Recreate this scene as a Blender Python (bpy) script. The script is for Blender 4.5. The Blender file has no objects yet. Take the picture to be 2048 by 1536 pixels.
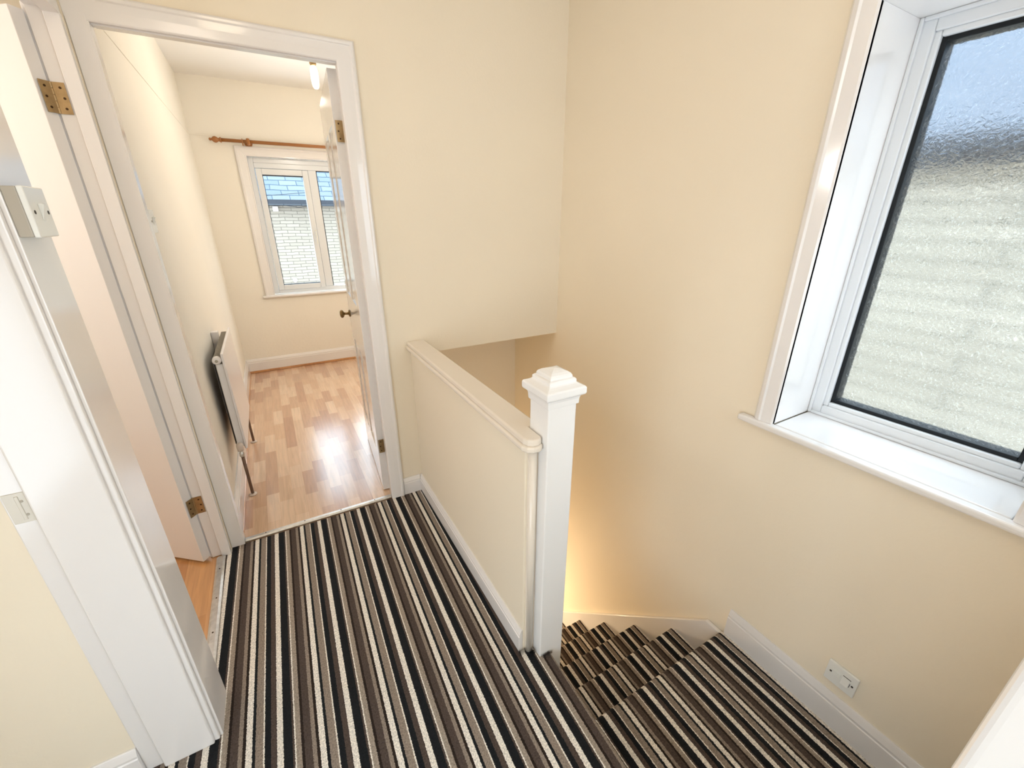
import bpy, bmesh, math, random
from mathutils import Vector, Matrix
random.seed(4)
S = bpy.context.scene
COL = S.collection

# ------------------------------------------------------------------ helpers
class MB:
    """gathers shapes into one mesh"""
    def __init__(self):
        self.bm = bmesh.new()
    def box(self, x0, x1, y0, y1, z0, z1, mi=0):
        v = [self.bm.verts.new((x, y, z)) for z in (z0, z1) for y in (y0, y1) for x in (x0, x1)]
        for q in ((0, 2, 3, 1), (4, 5, 7, 6), (0, 1, 5, 4), (2, 6, 7, 3), (0, 4, 6, 2), (1, 3, 7, 5)):
            f = self.bm.faces.new([v[i] for i in q]); f.material_index = mi
        return self
    def prism(self, poly, axis, a, b, mi=0):
        """poly: 2D points in the two other axes (cyclic order x,y,z without axis)"""
        def P(p, t):
            if axis == 'x': return (t, p[0], p[1])
            if axis == 'y': return (p[0], t, p[1])
            return (p[0], p[1], t)
        A = [self.bm.verts.new(P(p, a)) for p in poly]
        B = [self.bm.verts.new(P(p, b)) for p in poly]
        n = len(poly)
        fs = [self.bm.faces.new(A), self.bm.faces.new(B[::-1])]
        for i in range(n):
            fs.append(self.bm.faces.new([A[i], B[i], B[(i + 1) % n], A[(i + 1) % n]]))
        for f in fs: f.material_index = mi
        return self
    def sweep(self, path, prof, plane, base, sgn=1, closed=False):
        """sweep a moulding profile [(a, b)] along a 2D path in a plane ('xz' with normal y, 'yz' with
        normal x); a = offset to the left of the path, b = height off the plane along sgn*normal"""
        n = len(path); rings = []
        for i in range(n):
            p = Vector(path[i])
            d0 = d1 = None
            if i > 0 or closed: d0 = (p - Vector(path[i - 1])).normalized()
            if i < n - 1 or closed: d1 = (Vector(path[(i + 1) % n]) - p).normalized()
            if d0 is None: d0 = d1
            if d1 is None: d1 = d0
            n0 = Vector((-d0.y, d0.x)); n1 = Vector((-d1.y, d1.x))
            m = (n0 + n1); m = m / max(1e-6, m.dot(n0))
            ring = []
            for a, b in prof:
                q = p + m * a
                if plane == 'xz': co = (q.x, base + sgn * b, q.y)
                else: co = (base + sgn * b, q.x, q.y)
                ring.append(self.bm.verts.new(co))
            rings.append(ring)
        k = len(prof)
        for i in range(n if closed else n - 1):
            r0, r1 = rings[i], rings[(i + 1) % n]
            for j in range(k):
                self.bm.faces.new([r0[j], r0[(j + 1) % k], r1[(j + 1) % k], r1[j]])
        if not closed:
            self.bm.faces.new(rings[0][::-1]); self.bm.faces.new(rings[-1])
        return self
    def lathe(self, prof, origin, axis='z', seg=24, mi=0):
        """prof: [(r, h)] revolved about an axis through origin"""
        o = Vector(origin); rings = []
        for r, h in prof:
            ring = []
            for s in range(seg):
                t = 2 * math.pi * s / seg
                c, q = r * math.cos(t), r * math.sin(t)
                if axis == 'z': v = (c, q, h)
                elif axis == 'x': v = (h, c, q)
                else: v = (q, h, c)
                ring.append(self.bm.verts.new(o + Vector(v)))
            rings.append(ring)
        for i in range(len(rings) - 1):
            for s in range(seg):
                f = self.bm.faces.new([rings[i][s], rings[i][(s + 1) % seg], rings[i + 1][(s + 1) % seg], rings[i + 1][s]])
                f.smooth = True; f.material_index = mi
        f = self.bm.faces.new(rings[0][::-1]); f.material_index = mi
        f = self.bm.faces.new(rings[-1]); f.material_index = mi
        return self
    def tube(self, pts, r, seg=12, mi=0):
        pts = [Vector(p) for p in pts]; rings = []
        for i, p in enumerate(pts):
            d = (pts[min(i + 1, len(pts) - 1)] - pts[max(i - 1, 0)]).normalized()
            u = d.cross(Vector((0, 0, 1)))
            if u.length < 1e-3: u = d.cross(Vector((1, 0, 0)))
            u.normalize(); w = d.cross(u)
            rings.append([self.bm.verts.new(p + r * (math.cos(t) * u + math.sin(t) * w)) for t in [2 * math.pi * s / seg for s in range(seg)]])
        for i in range(len(rings) - 1):
            for s in range(seg):
                f = self.bm.faces.new([rings[i][s], rings[i][(s + 1) % seg], rings[i + 1][(s + 1) % seg], rings[i + 1][s]])
                f.smooth = True; f.material_index = mi
        self.bm.faces.new(rings[0][::-1]); self.bm.faces.new(rings[-1])
        return self
    def loft(self, sections, mi=0):
        """sections: [(half_x, half_y, z, cx, cy)] square rings joined upward"""
        rings = []
        for hx, hy, z, cx, cy in sections:
            rings.append([self.bm.verts.new((cx + a * hx, cy + b * hy, z)) for a, b in ((-1, -1), (1, -1), (1, 1), (-1, 1))])
        for i in range(len(rings) - 1):
            for s in range(4):
                self.bm.faces.new([rings[i][s], rings[i][(s + 1) % 4], rings[i + 1][(s + 1) % 4], rings[i + 1][s]])
        self.bm.faces.new(rings[0][::-1]); self.bm.faces.new(rings[-1])
        return self
    def build(self, name, mat, parent=None, bevel=0, seg=2, loc=None, smooth=False):
        bmesh.ops.recalc_face_normals(self.bm, faces=self.bm.faces)
        me = bpy.data.meshes.new(name)
        if loc is not None:
            bmesh.ops.translate(self.bm, verts=self.bm.verts, vec=-Vector(loc))
        self.bm.to_mesh(me); self.bm.free()
        for m in (mat if isinstance(mat, (list, tuple)) else [mat]): me.materials.append(m)
        o = bpy.data.objects.new(name, me); COL.objects.link(o)
        if loc is not None: o.location = loc
        if parent is not None:
            o.parent = parent
            if loc is None: o.matrix_parent_inverse = Matrix.Translation(-Vector(parent.location)) if parent.get('_abs') else Matrix()
        if smooth:
            for p in me.polygons: p.use_smooth = True
        if bevel:
            md = o.modifiers.new('bevel', 'BEVEL'); md.width = bevel; md.segments = seg
            md.limit_method = 'ANGLE'; md.angle_limit = math.radians(32)
        return o

def thing(name, label, cat, loc=(0, 0, 0), group=None, kind=None):
    o = bpy.data.objects.new(name, None); COL.objects.link(o)
    o.location = loc; o.empty_display_size = 0.05
    o['_abs'] = 1                    # children are modelled in world coordinates
    tag(o, label, cat, group, kind)
    return o

def tag(o, label, cat=None, group=None, kind=None):
    if label: o['label'] = label
    if cat: o['category'] = cat
    if group: o['group'] = group
    if kind: o['kind'] = kind
    return o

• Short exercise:
Pictures are excluded: retype only the lines from the beginning of the listing above through the line with "COL = S.collection", both included.

• Response to the exercise:
Recreate this scene as a Blender Python (bpy) script. The script is for Blender 4.5. The Blender file has no objects yet. Take the picture to be 2048 by 1536 pixels.
import bpy, bmesh, math, random
from mathutils import Vector, Matrix
random.seed(4)
S = bpy.context.scene
COL = S.collection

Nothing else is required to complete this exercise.